Soruşturma ilerledikçe işkencenin de katkısıyla, diğer suç isnatları kendisine kabul ettirilir. Fakat çoğu zaman suçlanan kişinin itham edilen suçları kabul etmesi de yeterli gelmez; işkenceden kurtulmak isteyenler zorunlu olarak karısını, çocuklarını, anne babasını ya da yakın dostlarını da suçlamak zorunda kalır.
Engizisyon Mahkemesi’nde bir kez yargılanan birinin beraat etmesi mümkün değildi. En iyi olasılıkla tüm haklarından mahrum edilirdi. Kuramsal olarak, bir tek Papa’nın, karar tebliğ edilmeden önce davanın yeniden görülmesini isteme yetkisi vardır. Bu gibi durumlarda yeniden görülmeye başlanan davanın tüm giderleri sanığa ait olurdu.

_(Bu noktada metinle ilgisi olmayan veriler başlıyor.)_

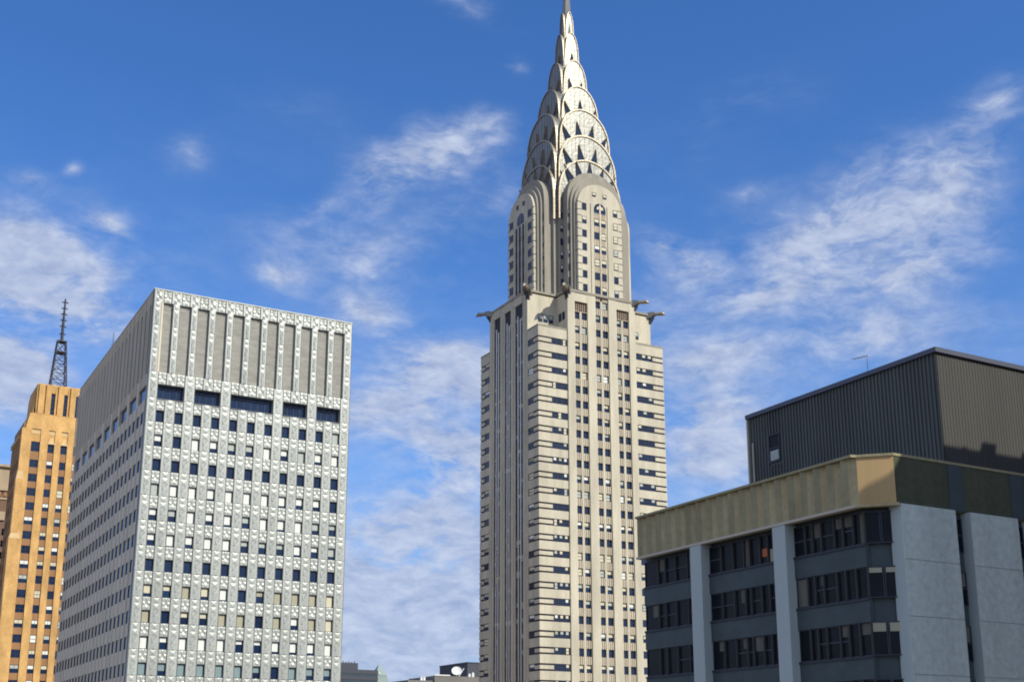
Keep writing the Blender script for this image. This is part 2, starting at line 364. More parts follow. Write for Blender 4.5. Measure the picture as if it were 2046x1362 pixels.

Heretiklik suçlamasıyla yargılanan bir sanık firar ettiğinde, gıyaben kafirlikten hüküm giyer ve suçu kesinleşirdi. Sorgulamanın sonucunda ya sanığın suçu kanıtlanır, ya masum olduğunu iddia etmesine karşın kafirlikten suçlu bulunur ya da hal ve davranışlarından kafirlik suçu işlediğine karar verilirdi. Kısacası her halükârda sanık heretiklikten yargılanarak cezalandırılırdı. Sanık, mahkemenin nihai kararı açıklanana kadar nasıl bir cezayla hüküm giydiğini öğrenemezdi.
Engizisyon Mahkemeleri tarafından verilen cezalar şöyle özetlenebilir:
  • Ölüm cezası,
  • Hapis cezası,
  • Malların müsaderesi ve evlerin yıkılması,
  • Kamçılama cezası,
  • Resmi kurumlardan men cezası,
  • Hacca gönderme cezası,
  • Kafirlik işareti taşıma cezası
  • Tövbe etme, sürgün, oruç tutma, dua ezberleme, aforoz ve para cezaları gibi uygulamalar.
Engizisyon Mahkemesi’nin nihai kararı sanığa, kalabalığın önünde düzenlenen bir törenle açıklanır. Aynen sorgulama sürecinin başlangıcında olduğu gibi halk ve ruhban kesiminin üyeleri kararın sanığa tebliğ edilişini izlemek üzere toplanırlar. Yargılama sonucu alınan kararın sanıklara Pazar günleri tebliğ edilmesi kuraldandır. Karar açıklama törenine katılan eyalet yetkilileri veya yöresel memurların yemin etmesinin ardından, öncelikle cezaları hafifletilen sanıklara ilişkin kararlar açıklanır. Kimi zaman ağır ceza mahkumiyetleri, kilisenin hizmetinde çalışma cezasına çevrilirken, kimi zaman da kiliseden ihraç cezasıyla kurtulabilmek olanaklıdır. Nedamet getirme hiçbir zaman tam anlamıyla ağır ceza mahkumiyetinden kurtuluşla sonuçlanmasa da, verilecek cezanın hafifletilmesine katkıda bulunabilir. Hafifletilmiş cezalara verilebilecek çarpıcı bir örnek, sanığın giysisinin üzerine çizilen sarı bir haç işaretiyle dolaşması, teşhir edilmesidir. Mahkum sarı haç işaretini cezası bitene kadar herkesin görebileceği bir biçimde sürekli taşımak zorundadır. Elbisenin üzerinde taşınacak sarı haçın büyüklüğü, kullanılacak boya ve benzeri ayrıntılar engizisyon mahkemesi tarafından belirlenir.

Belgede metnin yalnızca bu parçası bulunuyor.